Only the lines from the start up to and including the line containing "20).build('knob', M['blackp'], t)" should be repeated, word for word.
- - -
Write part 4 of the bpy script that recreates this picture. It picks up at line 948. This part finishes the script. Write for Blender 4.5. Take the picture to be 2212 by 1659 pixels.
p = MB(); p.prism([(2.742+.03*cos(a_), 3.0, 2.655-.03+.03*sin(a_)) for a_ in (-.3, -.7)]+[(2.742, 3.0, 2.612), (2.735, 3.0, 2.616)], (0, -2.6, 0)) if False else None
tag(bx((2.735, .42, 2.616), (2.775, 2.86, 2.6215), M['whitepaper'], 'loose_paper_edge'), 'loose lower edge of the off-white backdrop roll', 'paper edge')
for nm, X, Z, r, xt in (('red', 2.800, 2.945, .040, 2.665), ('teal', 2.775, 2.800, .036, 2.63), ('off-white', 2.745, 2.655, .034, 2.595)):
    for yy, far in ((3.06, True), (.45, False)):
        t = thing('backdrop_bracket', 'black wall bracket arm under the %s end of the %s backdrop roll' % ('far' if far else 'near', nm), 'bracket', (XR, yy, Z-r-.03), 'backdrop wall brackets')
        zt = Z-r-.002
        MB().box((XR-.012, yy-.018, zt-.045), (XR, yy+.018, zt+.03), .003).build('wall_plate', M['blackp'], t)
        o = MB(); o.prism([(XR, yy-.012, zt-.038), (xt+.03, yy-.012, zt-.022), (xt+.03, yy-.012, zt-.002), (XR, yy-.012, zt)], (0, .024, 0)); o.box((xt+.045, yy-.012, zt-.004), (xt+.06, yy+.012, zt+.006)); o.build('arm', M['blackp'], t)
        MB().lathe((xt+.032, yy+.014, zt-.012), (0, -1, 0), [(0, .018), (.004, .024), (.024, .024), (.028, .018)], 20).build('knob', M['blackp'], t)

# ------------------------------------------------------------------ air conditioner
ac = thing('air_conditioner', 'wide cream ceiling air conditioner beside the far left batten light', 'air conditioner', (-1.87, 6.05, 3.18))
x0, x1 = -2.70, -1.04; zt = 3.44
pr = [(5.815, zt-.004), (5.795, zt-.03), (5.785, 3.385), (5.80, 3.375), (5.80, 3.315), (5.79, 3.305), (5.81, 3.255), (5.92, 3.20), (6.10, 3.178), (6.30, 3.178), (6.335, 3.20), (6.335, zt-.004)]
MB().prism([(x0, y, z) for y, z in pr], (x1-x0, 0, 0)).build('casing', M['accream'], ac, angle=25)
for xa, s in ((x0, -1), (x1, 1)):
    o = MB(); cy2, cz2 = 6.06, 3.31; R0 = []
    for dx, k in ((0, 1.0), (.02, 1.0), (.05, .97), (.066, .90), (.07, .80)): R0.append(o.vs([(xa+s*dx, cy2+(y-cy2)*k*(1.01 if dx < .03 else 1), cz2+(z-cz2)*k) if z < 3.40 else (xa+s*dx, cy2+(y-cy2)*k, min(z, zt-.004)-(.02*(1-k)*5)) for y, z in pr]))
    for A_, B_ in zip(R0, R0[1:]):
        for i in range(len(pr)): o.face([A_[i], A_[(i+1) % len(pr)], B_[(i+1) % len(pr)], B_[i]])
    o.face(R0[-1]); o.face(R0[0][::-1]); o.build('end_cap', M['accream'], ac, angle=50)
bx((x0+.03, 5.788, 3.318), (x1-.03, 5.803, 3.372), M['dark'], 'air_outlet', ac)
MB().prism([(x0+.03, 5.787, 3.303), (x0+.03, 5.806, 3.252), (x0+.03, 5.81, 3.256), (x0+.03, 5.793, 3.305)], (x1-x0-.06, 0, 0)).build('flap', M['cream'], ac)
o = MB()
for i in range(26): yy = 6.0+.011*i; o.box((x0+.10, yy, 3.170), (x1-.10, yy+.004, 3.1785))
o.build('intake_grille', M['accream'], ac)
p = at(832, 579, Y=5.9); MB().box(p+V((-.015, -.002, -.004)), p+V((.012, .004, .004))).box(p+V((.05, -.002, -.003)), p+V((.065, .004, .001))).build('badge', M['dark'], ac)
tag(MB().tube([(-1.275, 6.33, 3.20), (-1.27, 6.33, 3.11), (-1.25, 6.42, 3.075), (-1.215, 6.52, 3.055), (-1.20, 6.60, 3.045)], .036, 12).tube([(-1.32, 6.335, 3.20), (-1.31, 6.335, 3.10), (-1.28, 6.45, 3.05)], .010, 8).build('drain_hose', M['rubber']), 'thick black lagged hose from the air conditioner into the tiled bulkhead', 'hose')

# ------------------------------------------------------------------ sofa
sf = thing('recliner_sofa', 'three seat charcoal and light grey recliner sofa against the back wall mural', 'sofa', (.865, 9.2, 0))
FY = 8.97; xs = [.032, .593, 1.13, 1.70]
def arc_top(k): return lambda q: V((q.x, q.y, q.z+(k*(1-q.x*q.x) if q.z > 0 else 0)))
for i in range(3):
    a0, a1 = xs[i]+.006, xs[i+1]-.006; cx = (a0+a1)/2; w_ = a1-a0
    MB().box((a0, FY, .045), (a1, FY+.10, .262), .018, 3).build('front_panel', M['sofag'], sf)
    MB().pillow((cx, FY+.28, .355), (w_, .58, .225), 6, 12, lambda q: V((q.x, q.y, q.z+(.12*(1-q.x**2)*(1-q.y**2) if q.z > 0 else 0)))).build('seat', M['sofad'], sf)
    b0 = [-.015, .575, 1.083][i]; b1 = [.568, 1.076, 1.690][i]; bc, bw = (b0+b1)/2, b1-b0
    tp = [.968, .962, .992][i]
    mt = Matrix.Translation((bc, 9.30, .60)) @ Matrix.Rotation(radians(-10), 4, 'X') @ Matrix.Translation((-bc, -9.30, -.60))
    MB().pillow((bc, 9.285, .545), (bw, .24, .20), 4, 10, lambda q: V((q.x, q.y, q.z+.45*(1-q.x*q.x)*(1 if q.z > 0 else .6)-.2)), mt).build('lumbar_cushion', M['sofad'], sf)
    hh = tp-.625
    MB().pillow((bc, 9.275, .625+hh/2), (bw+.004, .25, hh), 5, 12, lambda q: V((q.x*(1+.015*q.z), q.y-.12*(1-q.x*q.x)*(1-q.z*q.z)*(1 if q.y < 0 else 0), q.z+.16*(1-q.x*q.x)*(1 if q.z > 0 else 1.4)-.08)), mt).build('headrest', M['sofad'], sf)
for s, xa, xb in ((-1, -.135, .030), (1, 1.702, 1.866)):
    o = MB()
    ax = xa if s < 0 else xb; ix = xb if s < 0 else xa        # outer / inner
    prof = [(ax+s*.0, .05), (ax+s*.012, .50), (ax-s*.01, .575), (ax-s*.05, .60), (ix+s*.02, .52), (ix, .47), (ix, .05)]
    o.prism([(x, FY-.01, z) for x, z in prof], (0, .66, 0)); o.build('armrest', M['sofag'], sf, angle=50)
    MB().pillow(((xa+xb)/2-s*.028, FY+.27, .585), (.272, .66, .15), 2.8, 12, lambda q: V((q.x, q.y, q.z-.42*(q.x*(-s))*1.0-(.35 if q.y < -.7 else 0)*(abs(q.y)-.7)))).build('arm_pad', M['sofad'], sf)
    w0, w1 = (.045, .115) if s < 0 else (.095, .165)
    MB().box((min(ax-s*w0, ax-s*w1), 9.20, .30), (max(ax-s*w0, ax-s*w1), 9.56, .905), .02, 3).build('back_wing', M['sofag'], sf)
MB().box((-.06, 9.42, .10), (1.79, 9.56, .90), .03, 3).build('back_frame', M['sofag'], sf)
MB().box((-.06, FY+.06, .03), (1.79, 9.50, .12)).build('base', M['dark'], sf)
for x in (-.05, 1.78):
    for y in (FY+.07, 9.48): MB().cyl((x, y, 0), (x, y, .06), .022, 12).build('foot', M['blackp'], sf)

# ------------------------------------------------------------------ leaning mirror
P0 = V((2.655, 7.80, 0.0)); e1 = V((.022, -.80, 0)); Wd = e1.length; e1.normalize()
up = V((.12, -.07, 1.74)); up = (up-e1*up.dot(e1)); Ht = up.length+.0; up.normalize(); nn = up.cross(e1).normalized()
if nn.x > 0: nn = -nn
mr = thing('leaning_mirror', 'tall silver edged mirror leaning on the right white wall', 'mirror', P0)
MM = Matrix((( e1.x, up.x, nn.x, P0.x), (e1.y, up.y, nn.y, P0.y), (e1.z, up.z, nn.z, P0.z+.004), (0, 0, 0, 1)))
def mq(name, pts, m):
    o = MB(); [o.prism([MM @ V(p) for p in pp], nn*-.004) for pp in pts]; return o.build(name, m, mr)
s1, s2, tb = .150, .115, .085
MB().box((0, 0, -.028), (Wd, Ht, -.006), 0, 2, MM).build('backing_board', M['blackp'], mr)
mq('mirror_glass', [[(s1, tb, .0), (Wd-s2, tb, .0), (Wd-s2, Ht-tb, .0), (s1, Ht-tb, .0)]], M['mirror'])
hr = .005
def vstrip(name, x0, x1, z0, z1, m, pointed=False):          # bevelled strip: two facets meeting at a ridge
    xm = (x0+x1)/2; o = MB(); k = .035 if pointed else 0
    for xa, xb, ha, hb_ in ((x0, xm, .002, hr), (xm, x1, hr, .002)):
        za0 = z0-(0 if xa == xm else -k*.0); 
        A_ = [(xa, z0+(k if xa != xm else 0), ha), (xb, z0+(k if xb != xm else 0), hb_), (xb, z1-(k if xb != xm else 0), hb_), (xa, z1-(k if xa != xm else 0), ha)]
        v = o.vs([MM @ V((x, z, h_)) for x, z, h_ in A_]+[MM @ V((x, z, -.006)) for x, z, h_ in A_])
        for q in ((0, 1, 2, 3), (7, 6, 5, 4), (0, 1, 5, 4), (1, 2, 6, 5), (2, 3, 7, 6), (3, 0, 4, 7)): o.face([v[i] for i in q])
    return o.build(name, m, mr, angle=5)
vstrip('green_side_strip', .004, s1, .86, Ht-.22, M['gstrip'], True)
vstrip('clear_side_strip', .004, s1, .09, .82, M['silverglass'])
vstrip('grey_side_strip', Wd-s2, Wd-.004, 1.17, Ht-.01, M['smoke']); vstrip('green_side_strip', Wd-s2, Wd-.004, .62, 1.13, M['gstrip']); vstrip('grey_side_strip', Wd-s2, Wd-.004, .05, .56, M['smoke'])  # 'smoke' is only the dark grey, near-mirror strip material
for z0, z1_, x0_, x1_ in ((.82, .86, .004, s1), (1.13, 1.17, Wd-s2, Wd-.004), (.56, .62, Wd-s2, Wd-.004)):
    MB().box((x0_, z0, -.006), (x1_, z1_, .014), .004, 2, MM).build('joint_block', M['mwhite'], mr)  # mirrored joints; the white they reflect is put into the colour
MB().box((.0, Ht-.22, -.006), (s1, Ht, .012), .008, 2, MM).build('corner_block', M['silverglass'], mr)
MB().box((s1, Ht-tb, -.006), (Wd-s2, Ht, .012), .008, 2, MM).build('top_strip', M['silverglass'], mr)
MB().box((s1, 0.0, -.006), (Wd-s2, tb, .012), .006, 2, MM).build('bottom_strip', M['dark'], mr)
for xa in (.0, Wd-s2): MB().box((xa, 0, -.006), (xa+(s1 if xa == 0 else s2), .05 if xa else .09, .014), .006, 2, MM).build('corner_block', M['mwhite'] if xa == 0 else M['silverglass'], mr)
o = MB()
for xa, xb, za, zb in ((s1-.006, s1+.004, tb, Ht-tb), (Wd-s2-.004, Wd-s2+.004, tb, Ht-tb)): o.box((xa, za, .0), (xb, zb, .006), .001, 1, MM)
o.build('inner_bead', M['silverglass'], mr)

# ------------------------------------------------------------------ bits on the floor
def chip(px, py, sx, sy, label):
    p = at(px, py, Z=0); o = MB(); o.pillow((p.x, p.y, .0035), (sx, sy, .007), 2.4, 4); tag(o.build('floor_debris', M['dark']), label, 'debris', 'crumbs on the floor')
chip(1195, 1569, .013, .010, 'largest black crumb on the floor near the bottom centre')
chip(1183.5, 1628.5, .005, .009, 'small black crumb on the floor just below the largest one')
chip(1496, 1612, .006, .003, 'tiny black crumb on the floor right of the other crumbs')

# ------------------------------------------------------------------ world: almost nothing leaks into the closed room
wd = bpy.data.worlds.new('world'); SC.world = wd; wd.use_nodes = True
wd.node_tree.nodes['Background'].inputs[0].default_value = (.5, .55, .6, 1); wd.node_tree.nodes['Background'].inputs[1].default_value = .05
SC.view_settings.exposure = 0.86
- - -
## REPLY:
Write part 4 of the bpy script that recreates this picture. It picks up at line 948. This part finishes the script. Write for Blender 4.5. Take the picture to be 2212 by 1659 pixels.
p = MB(); p.prism([(2.742+.03*cos(a_), 3.0, 2.655-.03+.03*sin(a_)) for a_ in (-.3, -.7)]+[(2.742, 3.0, 2.612), (2.735, 3.0, 2.616)], (0, -2.6, 0)) if False else None
tag(bx((2.735, .42, 2.616), (2.775, 2.86, 2.6215), M['whitepaper'], 'loose_paper_edge'), 'loose lower edge of the off-white backdrop roll', 'paper edge')
for nm, X, Z, r, xt in (('red', 2.800, 2.945, .040, 2.665), ('teal', 2.775, 2.800, .036, 2.63), ('off-white', 2.745, 2.655, .034, 2.595)):
    for yy, far in ((3.06, True), (.45, False)):
        t = thing('backdrop_bracket', 'black wall bracket arm under the %s end of the %s backdrop roll' % ('far' if far else 'near', nm), 'bracket', (XR, yy, Z-r-.03), 'backdrop wall brackets')
        zt = Z-r-.002
        MB().box((XR-.012, yy-.018, zt-.045), (XR, yy+.018, zt+.03), .003).build('wall_plate', M['blackp'], t)
        o = MB(); o.prism([(XR, yy-.012, zt-.038), (xt+.03, yy-.012, zt-.022), (xt+.03, yy-.012, zt-.002), (XR, yy-.012, zt)], (0, .024, 0)); o.box((xt+.045, yy-.012, zt-.004), (xt+.06, yy+.012, zt+.006)); o.build('arm', M['blackp'], t)
        MB().lathe((xt+.032, yy+.014, zt-.012), (0, -1, 0), [(0, .018), (.004, .024), (.024, .024), (.028, .018)], 20).build('knob', M['blackp'], t)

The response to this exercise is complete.